To be done:
Check each line below for the word "follow" and give the number of lines that have it, nothing more.

Supplied data:
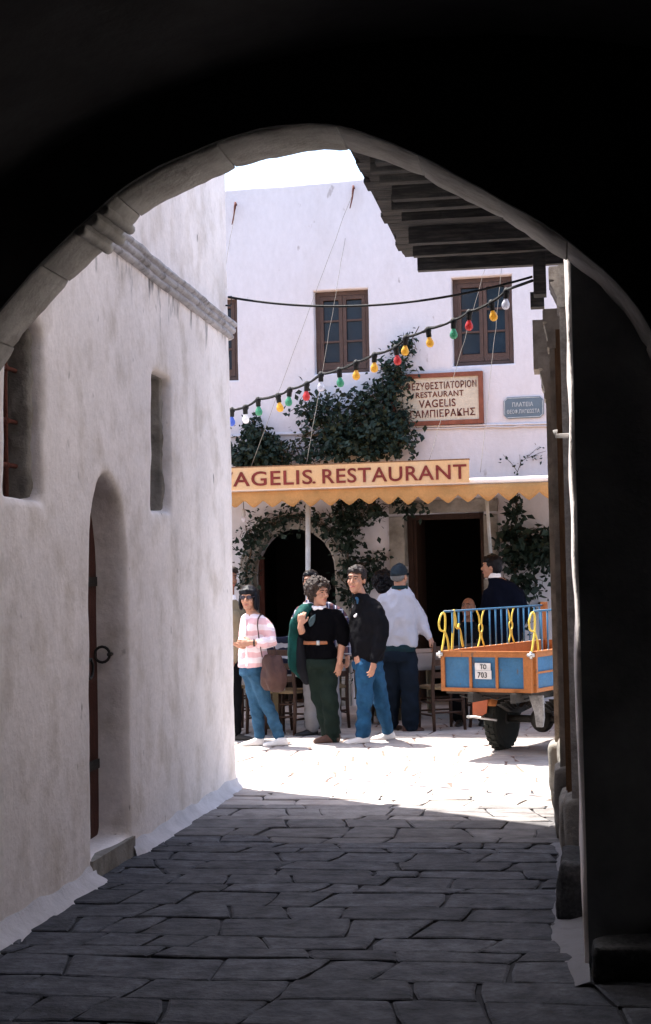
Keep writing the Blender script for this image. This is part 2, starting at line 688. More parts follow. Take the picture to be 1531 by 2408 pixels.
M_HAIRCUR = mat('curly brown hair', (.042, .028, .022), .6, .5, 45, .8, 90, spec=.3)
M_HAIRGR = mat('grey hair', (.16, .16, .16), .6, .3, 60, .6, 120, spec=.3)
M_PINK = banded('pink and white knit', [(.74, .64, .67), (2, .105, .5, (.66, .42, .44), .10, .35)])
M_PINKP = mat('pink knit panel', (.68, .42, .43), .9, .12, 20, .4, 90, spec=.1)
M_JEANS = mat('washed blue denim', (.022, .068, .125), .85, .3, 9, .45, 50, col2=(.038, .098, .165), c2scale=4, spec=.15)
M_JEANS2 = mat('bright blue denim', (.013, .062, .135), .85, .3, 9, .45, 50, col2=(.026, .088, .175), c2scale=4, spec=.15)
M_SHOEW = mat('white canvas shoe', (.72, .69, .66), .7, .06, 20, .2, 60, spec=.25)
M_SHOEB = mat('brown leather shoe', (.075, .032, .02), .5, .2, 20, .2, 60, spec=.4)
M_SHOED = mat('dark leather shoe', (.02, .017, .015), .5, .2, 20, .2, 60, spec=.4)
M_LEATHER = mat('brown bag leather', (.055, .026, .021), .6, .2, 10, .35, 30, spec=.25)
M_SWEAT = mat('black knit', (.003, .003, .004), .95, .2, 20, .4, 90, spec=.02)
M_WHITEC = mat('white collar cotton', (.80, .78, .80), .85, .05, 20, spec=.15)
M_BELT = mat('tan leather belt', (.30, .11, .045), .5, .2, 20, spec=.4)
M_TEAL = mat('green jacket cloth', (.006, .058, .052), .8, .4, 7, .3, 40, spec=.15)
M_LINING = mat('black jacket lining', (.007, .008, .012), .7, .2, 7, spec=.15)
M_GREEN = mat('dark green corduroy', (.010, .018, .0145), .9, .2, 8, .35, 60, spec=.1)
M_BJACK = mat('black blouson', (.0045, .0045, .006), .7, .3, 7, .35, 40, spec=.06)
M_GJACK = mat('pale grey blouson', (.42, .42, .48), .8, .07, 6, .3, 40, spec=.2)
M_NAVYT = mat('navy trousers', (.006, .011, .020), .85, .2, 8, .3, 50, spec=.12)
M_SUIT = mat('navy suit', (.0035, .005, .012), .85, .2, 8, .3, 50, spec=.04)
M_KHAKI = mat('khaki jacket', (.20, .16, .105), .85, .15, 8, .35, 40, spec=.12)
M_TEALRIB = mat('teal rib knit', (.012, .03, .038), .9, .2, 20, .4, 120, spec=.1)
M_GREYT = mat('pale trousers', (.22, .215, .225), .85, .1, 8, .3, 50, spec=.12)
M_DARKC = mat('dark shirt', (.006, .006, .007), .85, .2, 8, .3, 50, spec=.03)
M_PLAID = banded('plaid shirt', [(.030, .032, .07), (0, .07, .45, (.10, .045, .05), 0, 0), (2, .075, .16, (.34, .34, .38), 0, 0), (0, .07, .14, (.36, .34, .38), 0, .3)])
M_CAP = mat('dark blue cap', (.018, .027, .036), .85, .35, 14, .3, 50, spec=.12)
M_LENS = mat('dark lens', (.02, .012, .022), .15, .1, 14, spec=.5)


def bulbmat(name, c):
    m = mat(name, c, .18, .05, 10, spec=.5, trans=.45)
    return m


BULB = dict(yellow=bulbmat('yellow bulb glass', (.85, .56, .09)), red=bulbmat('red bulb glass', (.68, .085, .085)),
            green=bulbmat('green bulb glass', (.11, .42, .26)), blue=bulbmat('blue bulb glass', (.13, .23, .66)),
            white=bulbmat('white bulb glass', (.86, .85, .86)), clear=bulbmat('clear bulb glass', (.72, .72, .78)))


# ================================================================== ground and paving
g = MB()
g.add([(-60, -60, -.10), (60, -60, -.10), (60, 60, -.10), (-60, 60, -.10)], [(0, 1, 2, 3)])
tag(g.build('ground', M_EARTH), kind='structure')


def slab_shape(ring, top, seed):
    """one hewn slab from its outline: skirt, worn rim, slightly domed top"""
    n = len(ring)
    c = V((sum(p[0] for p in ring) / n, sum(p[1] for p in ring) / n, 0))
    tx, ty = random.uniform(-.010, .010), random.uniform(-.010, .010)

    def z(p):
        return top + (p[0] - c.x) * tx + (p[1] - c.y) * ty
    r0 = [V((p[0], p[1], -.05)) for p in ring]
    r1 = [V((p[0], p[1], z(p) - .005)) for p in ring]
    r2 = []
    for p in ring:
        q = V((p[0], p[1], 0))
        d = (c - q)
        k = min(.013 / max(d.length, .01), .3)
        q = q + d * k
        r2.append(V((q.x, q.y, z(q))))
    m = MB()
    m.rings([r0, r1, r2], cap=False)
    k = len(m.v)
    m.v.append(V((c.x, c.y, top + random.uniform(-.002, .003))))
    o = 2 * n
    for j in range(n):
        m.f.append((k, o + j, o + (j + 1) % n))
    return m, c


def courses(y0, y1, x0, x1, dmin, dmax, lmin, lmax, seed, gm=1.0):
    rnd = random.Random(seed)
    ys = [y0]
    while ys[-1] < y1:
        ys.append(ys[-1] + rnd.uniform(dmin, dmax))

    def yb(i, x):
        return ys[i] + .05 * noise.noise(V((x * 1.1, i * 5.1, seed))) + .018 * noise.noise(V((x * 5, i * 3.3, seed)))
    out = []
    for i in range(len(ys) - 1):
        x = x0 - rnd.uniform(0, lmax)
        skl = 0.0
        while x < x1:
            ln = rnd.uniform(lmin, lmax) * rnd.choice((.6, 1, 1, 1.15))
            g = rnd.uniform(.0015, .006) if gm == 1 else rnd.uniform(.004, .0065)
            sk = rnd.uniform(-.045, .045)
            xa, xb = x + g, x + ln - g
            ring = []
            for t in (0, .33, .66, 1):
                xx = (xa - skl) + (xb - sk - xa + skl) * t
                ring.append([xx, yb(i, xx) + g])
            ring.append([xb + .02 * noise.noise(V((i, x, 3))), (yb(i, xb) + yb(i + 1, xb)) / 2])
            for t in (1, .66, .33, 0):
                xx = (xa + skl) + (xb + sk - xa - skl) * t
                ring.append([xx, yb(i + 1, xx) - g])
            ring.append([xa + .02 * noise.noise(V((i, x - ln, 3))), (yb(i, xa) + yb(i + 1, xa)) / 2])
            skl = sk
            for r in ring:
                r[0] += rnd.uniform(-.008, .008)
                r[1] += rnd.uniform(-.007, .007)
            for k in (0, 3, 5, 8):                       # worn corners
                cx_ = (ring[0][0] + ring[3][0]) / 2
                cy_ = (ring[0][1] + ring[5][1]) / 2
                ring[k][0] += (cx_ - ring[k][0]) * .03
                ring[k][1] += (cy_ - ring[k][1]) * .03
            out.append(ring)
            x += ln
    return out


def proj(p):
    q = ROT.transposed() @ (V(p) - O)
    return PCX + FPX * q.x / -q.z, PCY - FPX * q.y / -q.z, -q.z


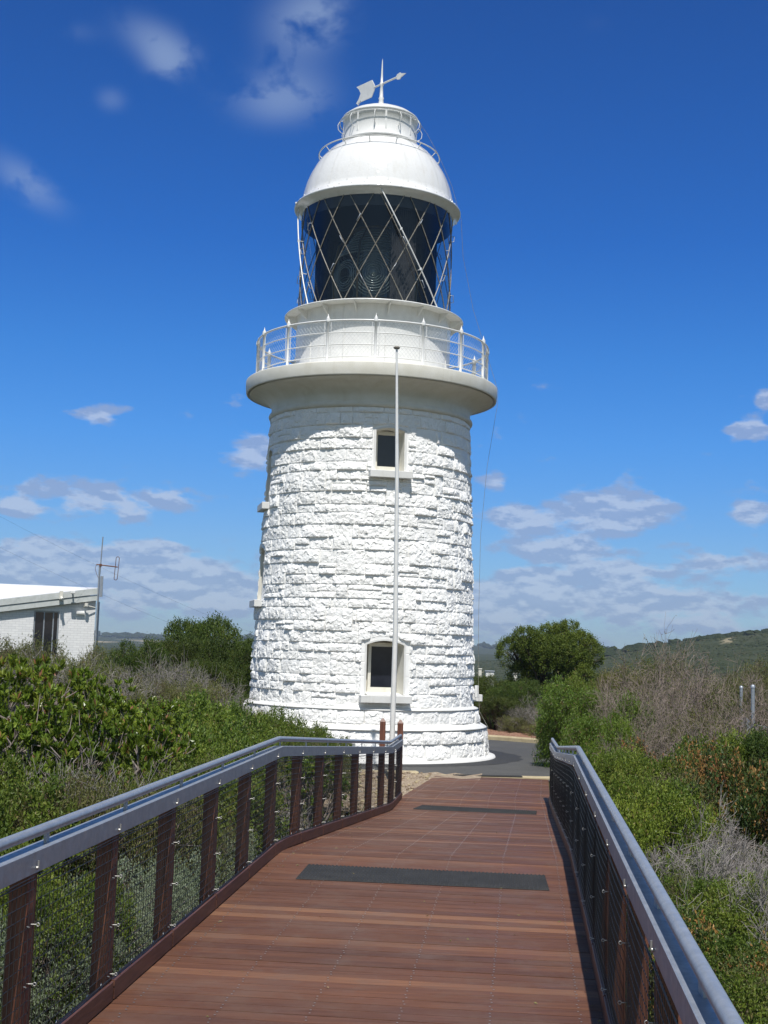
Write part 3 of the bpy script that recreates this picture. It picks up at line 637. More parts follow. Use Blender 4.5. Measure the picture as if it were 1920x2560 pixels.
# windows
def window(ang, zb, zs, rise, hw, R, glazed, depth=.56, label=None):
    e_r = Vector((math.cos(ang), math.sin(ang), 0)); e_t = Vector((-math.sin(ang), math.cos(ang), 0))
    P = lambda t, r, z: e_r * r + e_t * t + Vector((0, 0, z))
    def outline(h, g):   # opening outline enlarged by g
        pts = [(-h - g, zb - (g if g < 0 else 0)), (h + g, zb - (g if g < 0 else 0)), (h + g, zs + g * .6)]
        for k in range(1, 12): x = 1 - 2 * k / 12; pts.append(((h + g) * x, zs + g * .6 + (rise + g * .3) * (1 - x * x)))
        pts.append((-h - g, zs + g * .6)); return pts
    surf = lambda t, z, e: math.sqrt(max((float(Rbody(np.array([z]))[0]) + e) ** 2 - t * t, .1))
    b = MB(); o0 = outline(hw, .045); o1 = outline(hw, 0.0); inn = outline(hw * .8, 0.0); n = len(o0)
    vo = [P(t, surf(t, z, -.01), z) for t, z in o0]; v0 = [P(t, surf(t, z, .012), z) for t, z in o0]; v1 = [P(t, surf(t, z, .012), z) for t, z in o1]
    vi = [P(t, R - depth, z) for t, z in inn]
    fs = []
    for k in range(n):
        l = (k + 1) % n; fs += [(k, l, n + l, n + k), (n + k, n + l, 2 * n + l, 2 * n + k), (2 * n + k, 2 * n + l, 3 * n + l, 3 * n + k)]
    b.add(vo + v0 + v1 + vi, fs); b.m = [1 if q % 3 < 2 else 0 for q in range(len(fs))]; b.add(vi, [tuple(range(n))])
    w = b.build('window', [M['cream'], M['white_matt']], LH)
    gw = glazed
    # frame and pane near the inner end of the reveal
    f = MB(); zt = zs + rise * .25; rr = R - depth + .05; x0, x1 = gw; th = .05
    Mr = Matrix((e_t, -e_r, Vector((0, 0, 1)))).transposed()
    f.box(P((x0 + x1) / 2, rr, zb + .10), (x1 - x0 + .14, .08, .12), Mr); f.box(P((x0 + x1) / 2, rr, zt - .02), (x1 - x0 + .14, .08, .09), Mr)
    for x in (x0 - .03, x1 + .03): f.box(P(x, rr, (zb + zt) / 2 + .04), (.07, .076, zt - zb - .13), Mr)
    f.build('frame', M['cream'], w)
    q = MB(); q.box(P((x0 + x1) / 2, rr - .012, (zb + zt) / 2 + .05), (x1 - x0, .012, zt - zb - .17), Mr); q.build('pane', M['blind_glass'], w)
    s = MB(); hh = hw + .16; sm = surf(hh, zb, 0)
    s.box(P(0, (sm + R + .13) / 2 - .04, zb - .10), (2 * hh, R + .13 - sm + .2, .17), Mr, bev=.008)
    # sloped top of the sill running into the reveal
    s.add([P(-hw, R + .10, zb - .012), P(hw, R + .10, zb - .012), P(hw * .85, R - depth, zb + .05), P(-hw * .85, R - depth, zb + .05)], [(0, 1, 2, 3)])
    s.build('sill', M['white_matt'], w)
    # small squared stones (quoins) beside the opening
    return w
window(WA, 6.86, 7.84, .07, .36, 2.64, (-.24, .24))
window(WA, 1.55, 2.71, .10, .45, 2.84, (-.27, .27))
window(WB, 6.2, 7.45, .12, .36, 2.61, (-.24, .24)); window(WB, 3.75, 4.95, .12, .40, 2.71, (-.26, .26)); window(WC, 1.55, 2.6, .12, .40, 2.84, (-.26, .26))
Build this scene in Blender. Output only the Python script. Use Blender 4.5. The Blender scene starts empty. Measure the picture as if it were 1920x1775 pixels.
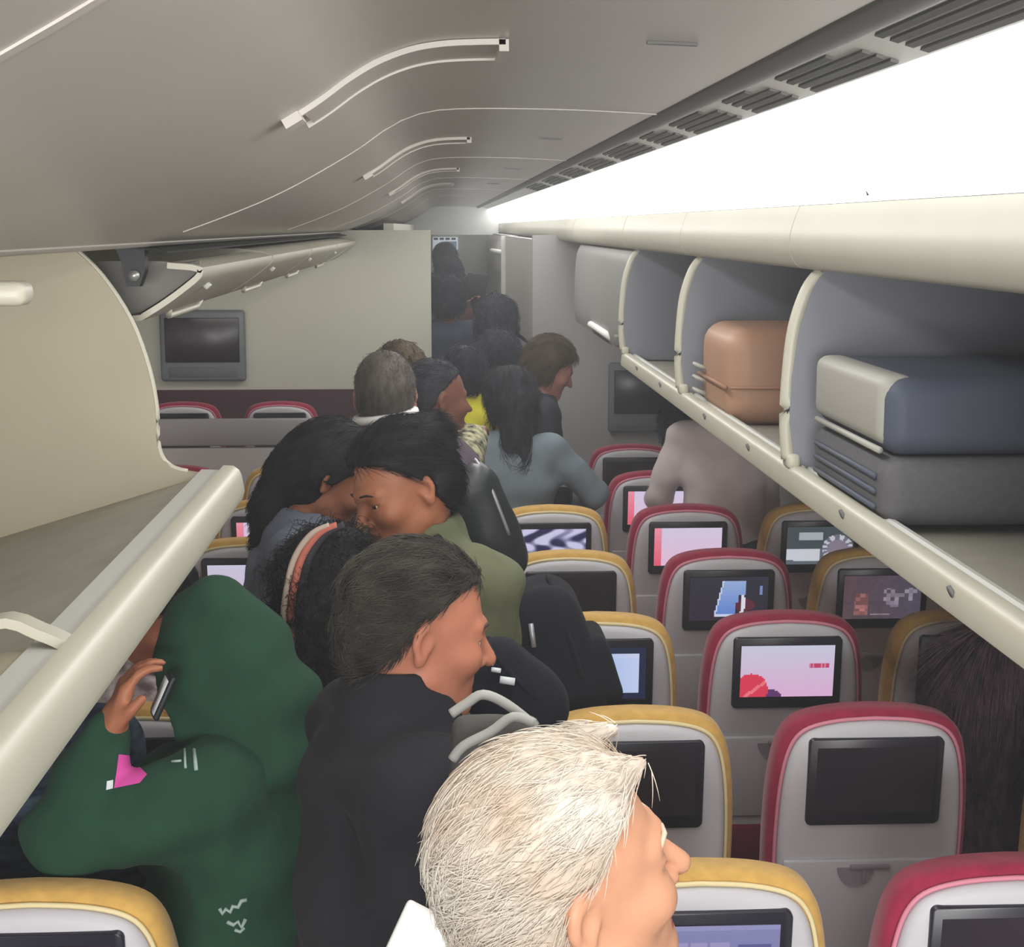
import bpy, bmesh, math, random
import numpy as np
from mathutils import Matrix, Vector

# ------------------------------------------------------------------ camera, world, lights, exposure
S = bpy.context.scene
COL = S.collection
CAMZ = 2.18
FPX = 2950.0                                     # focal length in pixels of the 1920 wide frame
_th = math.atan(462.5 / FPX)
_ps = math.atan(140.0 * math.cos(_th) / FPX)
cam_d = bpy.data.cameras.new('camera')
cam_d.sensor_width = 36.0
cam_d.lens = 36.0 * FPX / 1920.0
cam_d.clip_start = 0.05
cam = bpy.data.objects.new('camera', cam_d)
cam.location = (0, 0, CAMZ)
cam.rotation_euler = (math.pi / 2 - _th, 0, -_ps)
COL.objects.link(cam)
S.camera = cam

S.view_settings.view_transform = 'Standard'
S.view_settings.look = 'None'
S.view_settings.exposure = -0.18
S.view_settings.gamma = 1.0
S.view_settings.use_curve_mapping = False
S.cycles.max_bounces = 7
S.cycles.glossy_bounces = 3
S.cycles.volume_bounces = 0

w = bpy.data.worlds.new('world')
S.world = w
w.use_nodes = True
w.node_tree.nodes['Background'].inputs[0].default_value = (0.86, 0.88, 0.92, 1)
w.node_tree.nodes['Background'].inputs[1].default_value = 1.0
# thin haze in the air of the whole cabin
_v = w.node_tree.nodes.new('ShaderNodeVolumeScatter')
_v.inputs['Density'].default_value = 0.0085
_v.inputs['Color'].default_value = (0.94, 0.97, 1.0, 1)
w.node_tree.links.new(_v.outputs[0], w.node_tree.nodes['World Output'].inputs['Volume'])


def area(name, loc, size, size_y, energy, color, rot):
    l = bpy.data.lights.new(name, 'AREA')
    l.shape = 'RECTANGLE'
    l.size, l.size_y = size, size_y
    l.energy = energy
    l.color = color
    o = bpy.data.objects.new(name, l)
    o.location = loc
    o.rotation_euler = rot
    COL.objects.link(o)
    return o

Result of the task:
2